Other than handling individual cases, NHRIs can also support the work of NGOs. Morocco’s National Human Rights Council was instrumental during the climate summit COP22 held in Marrakech in 2016 in organising a space for NGOs to participate. “Collaboration is essential to create a sustainable solutions dynamic,” Fath el Habti of the National Human Rights Council said.
Challenges ahead. Though many NHRIs have already been dealing with the impacts from climate change, such as people being displaced by floods or having water shortages because of droughts, this is still happening at very individual levels, Duyck said.
But the fact that the Global Alliance for National Human Rights Institutions (GANHRI), which is the organisation in charge of rating NHRIs according to their compliance with the UN Paris Principles, decided to feature climate change as one of the two main topics of their annual conference in Geneva on 4 December, goes to show that the issue is becoming more of a priority.

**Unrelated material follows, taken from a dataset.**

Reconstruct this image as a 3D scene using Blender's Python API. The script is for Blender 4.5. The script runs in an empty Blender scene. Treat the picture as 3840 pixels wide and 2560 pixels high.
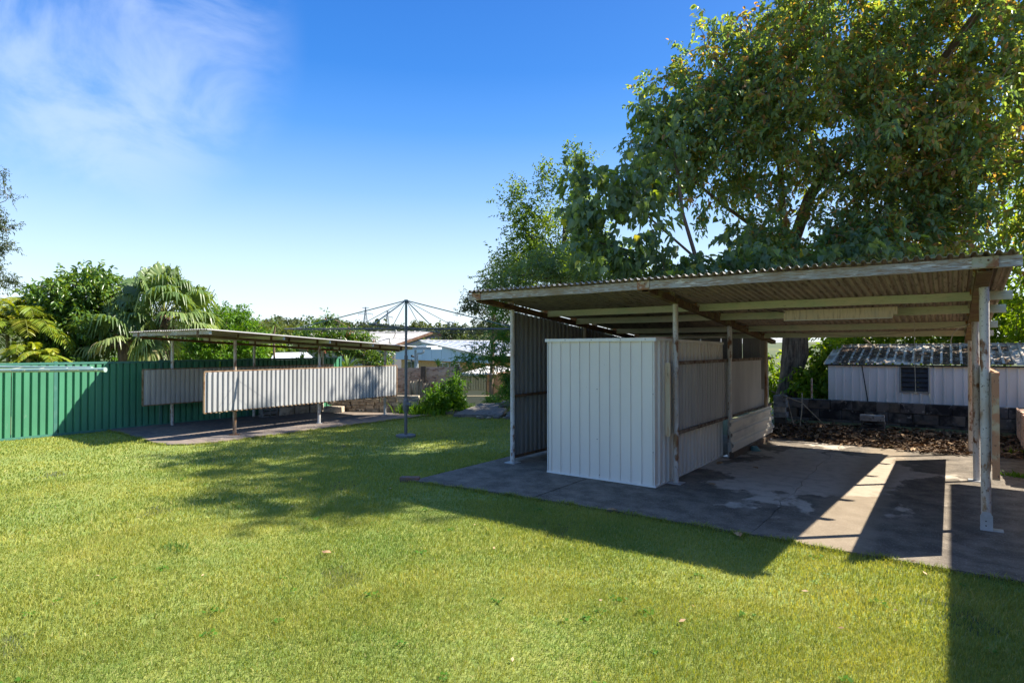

The meeting produced a statement expressing the members’ commitment to engage in climate action. But while the intentions are there, NHRIs face important challenges regarding climate action.
Michael Windfuhr, deputy director of the German Institute for Human Rights told Geneva Solutions:
“Many NHRIs are used to handling cases such as people being arbitrarily detained, journalists not being allowed to work freely, but do not have much experience regarding climate change. We have to develop our own methodology approach and build our capacity as NHRIs in order to address this issue.”
Following GANHRI’s meeting, a workshop with the UN Environment Program and the Office of the High Commissioner for Human Rights will be organised next year to start training NHRIs in this area, Windfuhr added.
“We want to become systematic and powerful actors in addressing the climate emergency,” he concluded.